• DATA PROVIDED:
* BEGIN *

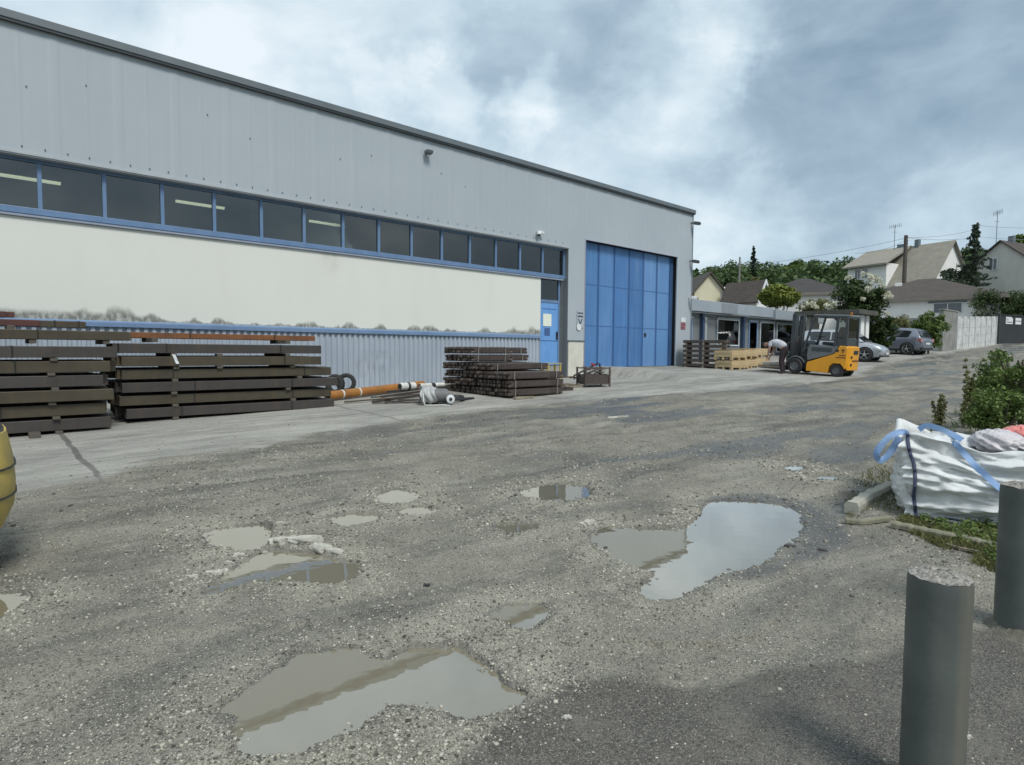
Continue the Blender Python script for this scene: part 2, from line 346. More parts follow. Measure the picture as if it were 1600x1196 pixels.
def cream_mat():
    m = bpy.data.materials.new('cream_render'); m.use_nodes = True; nt = m.node_tree; N = nt.nodes; L = nt.links; p = N['Principled BSDF']; p.inputs['Roughness'].default_value = .8
    tc = N.new('ShaderNodeTexCoord'); sp = N.new('ShaderNodeSeparateXYZ'); L.new(tc.outputs['Object'], sp.inputs[0])
    n = N.new('ShaderNodeTexNoise'); n.inputs['Scale'].default_value = .5; n.inputs['Detail'].default_value = 5; L.new(tc.outputs['Object'], n.inputs['Vector'])
    mx = N.new('ShaderNodeMixRGB'); mx.inputs[1].default_value = (.72,.735,.675,1); mx.inputs[2].default_value = (.665,.675,.62,1); L.new(n.outputs['Fac'], mx.inputs[0])
    # black mould creeping up from the flashing: a stain with its own ragged shape
    mp = N.new('ShaderNodeMapping'); mp.inputs[3].default_value = (1.3, 1, .6); L.new(tc.outputs['Object'], mp.inputs[0])
    n2 = N.new('ShaderNodeTexNoise'); n2.inputs['Scale'].default_value = 1.5; n2.inputs['Detail'].default_value = 3; n2.inputs['Roughness'].default_value = .5; L.new(mp.outputs[0], n2.inputs['Vector'])
    def mr(x, a, b, c, d, sm=True):
        k = N.new('ShaderNodeMapRange'); k.interpolation_type = 'SMOOTHSTEP' if sm else 'LINEAR'
        if hasattr(x, 'links'): L.new(x, k.inputs[0])
        for i, q in zip((1,2,3,4), (a,b,c,d)): k.inputs[i].default_value = q
        return k.outputs[0]
    def mt(op, a, b):
        k = N.new('ShaderNodeMath'); k.operation = op
        for i, q in enumerate((a, b)):
            if isinstance(q, (int, float)): k.inputs[i].default_value = q
            else: L.new(q, k.inputs[i])
        return k.outputs[0]
    left = mr(sp.outputs[0], 2.2, 3.6, .17, 0)                     # the stain stands higher at the left end
    right = mr(sp.outputs[0], 12.4, 13.4, 0, .13)
    hgt = mt('ADD', mt('ADD', mt('MULTIPLY', mr(n2.outputs['Fac'], .44, .66, 0, 1), .17), .06), mt('ADD', left, right))
    d = mt('DIVIDE', mt('SUBTRACT', sp.outputs[2], 2.12), hgt)
    st = mr(d, .35, 1.0, .85, 0)
    n3 = N.new('ShaderNodeTexNoise'); n3.inputs['Scale'].default_value = 14; n3.inputs['Detail'].default_value = 5; L.new(mp.outputs[0], n3.inputs['Vector'])
    st = mt('MULTIPLY', st, mr(n3.outputs['Fac'], .3, .6, .55, 1))
    m2 = N.new('ShaderNodeMixRGB'); L.new(st, m2.inputs[0]); L.new(mx.outputs[0], m2.inputs[1]); m2.inputs[2].default_value = (.10,.10,.085,1)
    # drip stain under the sill
    dx = mt('ABSOLUTE', mt('SUBTRACT', sp.outputs[0], 6.95), 0)
    n4 = N.new('ShaderNodeTexNoise'); n4.inputs['Scale'].default_value = 3; n4.inputs['Detail'].default_value = 5; L.new(tc.outputs['Object'], n4.inputs['Vector'])
    dr = mt('MULTIPLY', mt('MULTIPLY', mr(dx, .0, .38, 1, 0), mr(sp.outputs[2], 3.3, 4.1, 0, .75)), mr(n4.outputs['Fac'], .35, .6, .2, .7))
    m4 = N.new('ShaderNodeMixRGB'); L.new(dr, m4.inputs[0]); L.new(m2.outputs[0], m4.inputs[1]); m4.inputs[2].default_value = (.33,.30,.24,1)
    mp5 = N.new('ShaderNodeMapping'); mp5.inputs[3].default_value = (1.2, 1, .35); L.new(tc.outputs['Object'], mp5.inputs[0])
    n5 = N.new('ShaderNodeTexNoise'); n5.inputs['Scale'].default_value = 1.6; n5.inputs['Detail'].default_value = 6; L.new(mp5.outputs[0], n5.inputs['Vector'])
    m5 = N.new('ShaderNodeMixRGB'); L.new(mr(n5.outputs['Fac'], .45, .8, 0, .10), m5.inputs[0]); L.new(m4.outputs[0], m5.inputs[1]); m5.inputs[2].default_value = (.55,.53,.46,1)
    L.new(m5.outputs[0], p.inputs['Base Color'])
    bp = N.new('ShaderNodeBump'); bp.inputs['Distance'].default_value = .002; L.new(n3.outputs['Fac'], bp.inputs['Height']); L.new(bp.outputs[0], p.inputs['Normal'])
    return m
M_cream = cream_mat()
M_pier = surf('pier_render', (.66,.65,.57), (.55,.53,.46), .85, 3, streak=.3, streakcol=(.45,.43,.36))
def ground_mat():
    m = bpy.data.materials.new('yard_ground'); m.use_nodes = True; nt = m.node_tree; N = nt.nodes; L = nt.links; p = N['Principled BSDF']
    tc = N.new('ShaderNodeTexCoord'); at_ = N.new('ShaderNodeAttribute'); at_.attribute_name = 'zone'; at_.attribute_type = 'GEOMETRY'
    zc = N.new('ShaderNodeSeparateColor'); L.new(at_.outputs['Color'], zc.inputs[0])
    def noise(scale, det=5, rough=.6, st=None, dist=0, rz=0):
        n = N.new('ShaderNodeTexNoise'); n.inputs['Scale'].default_value = scale; n.inputs['Detail'].default_value = det; n.inputs['Roughness'].default_value = rough; n.inputs['Distortion'].default_value = dist
        if st:
            mp = N.new('ShaderNodeMapping'); mp.vector_type = 'TEXTURE'; mp.inputs[2].default_value = (0, 0, rz); mp.inputs[3].default_value = st; L.new(tc.outputs['Object'], mp.inputs[0]); L.new(mp.outputs[0], n.inputs['Vector'])
        else: L.new(tc.outputs['Object'], n.inputs['Vector'])
        return n.outputs['Fac']
    def mr(x, a, b, c=0, d=1):
        k = N.new('ShaderNodeMapRange'); L.new(x, k.inputs[0])
        for i, q in zip((1,2,3,4), (a,b,c,d)): k.inputs[i].default_value = q
        return k.outputs[0]
    def mt(op, a, b=None):
        k = N.new('ShaderNodeMath'); k.operation = op
        for i, q in enumerate((a, b)):
            if q is None: continue
            if isinstance(q, (int, float)): k.inputs[i].default_value = q
            else: L.new(q, k.inputs[i])
        return k.outputs[0]
    def mix(f, a, b):
        k = N.new('ShaderNodeMixRGB')
        for i, q in enumerate((f, a, b)):
            if isinstance(q, tuple): k.inputs[i].default_value = (*q, 1)
            elif isinstance(q, (int, float)): k.inputs[i].default_value = q
            else: L.new(q, k.inputs[i])
        return k.outputs[0]
    def vor(scale):
        k = N.new('ShaderNodeTexVoronoi'); k.inputs['Scale'].default_value = scale; L.new(tc.outputs['Object'], k.inputs['Vector']); return k
    big = noise(.55, 5, .6); mid = noise(3, 6, .65); fine = noise(22, 5, .7); trk = noise(1.4, 6, .6, (2.6, .55, 1), .6, ROT-.16)
    # mud / fines
    mud = mix(mr(mid, .3, .7), (.15,.141,.115), (.285,.27,.22))
    mud = mix(mr(big, .5, .66, 0, .6), mud, (.36,.345,.29))
    mud = mix(mr(trk, .46, .66), mud, (.088,.085,.075))
    mud = mix(mr(fine, .45, .8, 0, .55), mud, (.30,.285,.235))
    # stones, two sizes, each cell with its own grey
    v1 = vor(105); v2 = vor(48)
    def stone(v, lo, hi, thr_a, thr_b):
        sc = N.new('ShaderNodeSeparateColor'); L.new(v.outputs['Color'], sc.inputs[0])
        c = mix(sc.outputs[0], lo, hi)
        core = mr(v.outputs['Distance'], .25, .5, 1, 0)
        on = mr(sc.outputs[1], thr_a, thr_b)
        return c, mt('MULTIPLY', core, on), sc
    patch = mr(noise(1.1, 5, .65), .38, .62)
    c1, f1, _ = stone(v1, (.08,.078,.068), (.62,.60,.52), .25, .3)
    c2, f2, _ = stone(v2, (.12,.115,.10), (.66,.64,.56), .70, .74)
    g = mix(mt('MULTIPLY', f1, mt('ADD', mt('MULTIPLY', patch, .7), .25)), mud, c1)
    g = mix(mt('MULTIPLY', f2, mt('ADD', mt('MULTIPLY', patch, .85), .05)), g, c2)
    g = mix(mt('MULTIPLY', mt('MULTIPLY', at_.outputs['Alpha'], mr(mid, .3, .6, .2, 1)), .42), g, (.44,.42,.34))
    grain = noise(85, 3, .8); g = mix(mr(grain, .5, .36, 0, .6), g, (.05,.046,.036))
    # concrete slab, dirty in long smears
    sm = noise(1.1, 7, .62, (3.2, .8, 1), .4, ROT); sm2 = noise(5, 6, .7, (2, .7, 1), 0, ROT)
    cc = mix(mr(sm, .36, .66), (.40,.39,.35), (.225,.22,.20))
    cc = mix(mr(sm2, .5, .75, 0, .6), cc, (.50,.49,.44))
    cc = mix(mr(fine, .52, .72, 0, .6), cc, (.17,.165,.145))
    cc = mix(mr(noise(2.6, 8, .7, (4.5, .5, 1), .3, ROT), .52, .66, 0, .75), cc, (.15,.148,.13))
    cc = mix(mr(grain, .5, .36, 0, .5), cc, (.10,.098,.085))
    # asphalt
    v3 = vor(210); s3 = N.new('ShaderNodeSeparateColor'); L.new(v3.outputs['Color'], s3.inputs[0])
    aa = mix(mr(s3.outputs[0], .5, .95), (.070,.066,.058), (.19,.178,.15))
    aa = mix(mr(mid, .48, .72, 0, .6), aa, (.17,.16,.135))
    cf = mt('ADD', zc.outputs[0], mt('MULTIPLY', mt('SUBTRACT', noise(2.2, 8, .75, (1.8, .7, 1), 0, ROT), .5), 1.6))
    cf = mr(cf, .40, .60)
    af = mr(mt('ADD', zc.outputs[1], mt('MULTIPLY', mt('SUBTRACT', noise(2.5, 7, .7), .5), .9)), .35, .65)
    c = mix(af, mix(cf, g, cc), aa)
    # joints and cracks of the slab: attribute alpha-free, drawn as a stain with the blue channel
    wet = mt('ADD', zc.outputs[2], mt('MULTIPLY', mt('SUBTRACT', mid, .5), .5))
    wet = mt('MULTIPLY', mr(wet, .25, .75), 1.0)
    c = mix(mt('MULTIPLY', wet, .55), c, mix(1.0, c, (.070,.070,.070)))
    L.new(c, p.inputs['Base Color'])
    rg = mr(mt('ADD', mr(trk, .35, .7, 0, .6), mr(wet, .1, .8, 0, 1.0)), .2, 1.3, .9, .30)
    L.new(rg, p.inputs['Roughness']); p.inputs['Specular IOR Level'].default_value = .45
    h = mt('ADD', mt('MULTIPLY', fine, .35), mt('ADD', mt('MULTIPLY', f1, .3), mt('MULTIPLY', f2, .8)))
    h = mt('MULTIPLY', h, mr(mt('ADD', cf, mt('MULTIPLY', af, .6)), 0, 1, 1, .22))
    h = mt('ADD', h, mt('MULTIPLY', mr(mid, .2, .8), .7))
    bp = N.new('ShaderNodeBump'); bp.inputs['Distance'].default_value = .016; bp.inputs['Strength'].default_value = .9; L.new(h, bp.inputs['Height']); L.new(bp.outputs[0], p.inputs['Normal'])
    return m
M_ground = ground_mat()
def water_mat():
    m = bpy.data.materials.new('muddy_water'); m.use_nodes = True; nt = m.node_tree; N = nt.nodes; L = nt.links; p = N['Principled BSDF']
    tc = N.new('ShaderNodeTexCoord'); n = N.new('ShaderNodeTexNoise'); n.inputs['Scale'].default_value = 1.2; L.new(tc.outputs['Object'], n.inputs['Vector'])
    mx = N.new('ShaderNodeMixRGB'); mx.inputs[1].default_value = (.225,.203,.145,1); mx.inputs[2].default_value = (.19,.17,.12,1); L.new(n.outputs['Fac'], mx.inputs[0]); L.new(mx.outputs[0], p.inputs['Base Color'])
    p.inputs['Roughness'].default_value = .015; p.inputs['IOR'].default_value = 1.6; p.inputs['Specular IOR Level'].default_value = .5
    p.inputs['Coat Weight'].default_value = 1.0; p.inputs['Coat IOR'].default_value = 1.85; p.inputs['Coat Roughness'].default_value = .01
    n2 = N.new('ShaderNodeTexNoise'); n2.inputs['Scale'].default_value = 6; n2.inputs['Detail'].default_value = 2; L.new(tc.outputs['Object'], n2.inputs['Vector'])
    bp = N.new('ShaderNodeBump'); bp.inputs['Distance'].default_value = .0006; L.new(n2.outputs['Fac'], bp.inputs['Height']); L.new(bp.outputs[0], p.inputs['Normal']); L.new(bp.outputs[0], p.inputs['Coat Normal'])
    return m
M_water = water_mat()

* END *

Check each line of the data above for the word "from" and say how many lines contain it, giving nothing besides the number.

2